Brazil plans to launch an ambitious $125 billion fund to protect tropical forests when it hosts the COP30 climate summit this November. The investment vehicle is part of a broad strategy to turn the talks into action, reports Bloomberg.
Panama
China has sent a senior-level delegation to Panama at a time when relations have been clouded by developments surrounding the Panama Canal. Observers say the move is an attempt to “understand what is unfolding” and possibly reverse the situation, reports the South China Morning Post.
Chile
The global rise of the far right is partly a consequence of the left’s failures, Chilean President Gabriel Boric told EFE.
Haiti
Haiti’s powerful gang coalition, Viv Ansanm, attacked several media outlets over the past week, in the midst of violence around Port-au-Prince that included the burning of schools, the looting of businesses and escalating panic in Haiti’s capital, reports the Miami Herald.
Mexico
The horrific details of a drug cartel “extermination camp” in Mexico’s Jalisco state, used as a killing site where criminals routinely disposed of their victims, has put a spotlight back on illegal organizations in the country. (See Friday’s briefs.) Activists that uncovered the site — after government authorities failed to detect — said that several people had contacted the group to say that they had been recruited and trained at the ranch in the use of weapons and torture techniques, reports the New York Times.
Half of all Mexican exports to the US last year did not arrive under North America’s free trade deal and therefore still face an immediate risk of 25 per cent tariffs imposed by Trump, reports the Financial Times.

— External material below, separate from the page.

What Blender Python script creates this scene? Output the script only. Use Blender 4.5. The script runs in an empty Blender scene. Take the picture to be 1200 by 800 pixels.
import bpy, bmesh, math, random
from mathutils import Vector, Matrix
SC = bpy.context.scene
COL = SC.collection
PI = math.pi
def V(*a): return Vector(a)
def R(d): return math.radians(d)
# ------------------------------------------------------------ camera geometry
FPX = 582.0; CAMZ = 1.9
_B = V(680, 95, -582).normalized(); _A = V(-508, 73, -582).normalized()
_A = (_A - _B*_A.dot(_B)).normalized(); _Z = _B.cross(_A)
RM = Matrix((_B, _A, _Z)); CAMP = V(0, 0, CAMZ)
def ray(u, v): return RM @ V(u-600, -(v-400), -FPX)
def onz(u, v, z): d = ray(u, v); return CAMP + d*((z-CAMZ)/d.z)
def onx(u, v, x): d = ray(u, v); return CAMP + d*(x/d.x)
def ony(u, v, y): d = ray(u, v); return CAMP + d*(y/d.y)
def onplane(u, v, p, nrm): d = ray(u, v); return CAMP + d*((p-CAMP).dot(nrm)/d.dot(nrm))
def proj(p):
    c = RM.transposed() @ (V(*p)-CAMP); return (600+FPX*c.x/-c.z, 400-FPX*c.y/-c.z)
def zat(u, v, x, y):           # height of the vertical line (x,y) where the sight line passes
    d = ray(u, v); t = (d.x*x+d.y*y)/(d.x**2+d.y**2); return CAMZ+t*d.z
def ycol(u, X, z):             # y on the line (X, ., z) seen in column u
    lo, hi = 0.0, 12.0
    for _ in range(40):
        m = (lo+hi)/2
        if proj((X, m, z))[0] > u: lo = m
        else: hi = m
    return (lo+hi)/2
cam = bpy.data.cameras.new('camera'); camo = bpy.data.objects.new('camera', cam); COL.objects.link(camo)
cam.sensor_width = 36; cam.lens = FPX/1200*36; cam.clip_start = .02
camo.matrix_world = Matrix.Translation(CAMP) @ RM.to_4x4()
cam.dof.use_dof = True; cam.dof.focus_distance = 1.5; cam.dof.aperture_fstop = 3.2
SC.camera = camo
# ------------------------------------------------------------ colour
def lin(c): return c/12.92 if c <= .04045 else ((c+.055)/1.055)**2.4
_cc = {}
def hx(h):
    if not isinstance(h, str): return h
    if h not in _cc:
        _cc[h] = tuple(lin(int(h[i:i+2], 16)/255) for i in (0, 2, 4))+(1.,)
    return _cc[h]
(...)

Mexican President Claudia Sheinbaum’s cool-headed responses to Trump’s tariff threats have earned her his respect, and defied expectations that she would govern in the shadow of her predecessor, I write in Cenital.
Sheinbaum said today that an old phone and email of hers were hacked, reports Reuters.
Ecuador
Ecuador's security forces will "very soon" receive advice from Erik Prince, the private security executive, on fighting criminal gangs that are attempting to increase violence ahead of an April presidential runoff vote, Interior Minister John Reimberg said. (Reuters)
Ecuadorean officials have told Trump allies that they are interested in hosting a U.S. military base, reports Reuters.
Cuba
Electricity service in Cuba was gradually restored yesterday, more than 36 hours after a substation failure left the entire island in the dark, reports the Associated Press.
Regional Relations
Trump’s foreign aid freeze had stopped crucial anti-narcotics programs in Latin America, including its Bureau of International Narcotics and Law Enforcement Affairs, reports the Washington Post.
Critter Corner
In Puerto Jofre, in Brazil’s Pantanal wetlands, “beginning about 20 years ago — after decades of hunting, poaching for skins and retaliation for the occasional loss of livestock, all of which drove jaguars into hiding — a combination of government protection, a rise in tourism and early eco-tourism projects resulted in an increasingly friendly relationship between humans and jaguars,” reports the New York Times.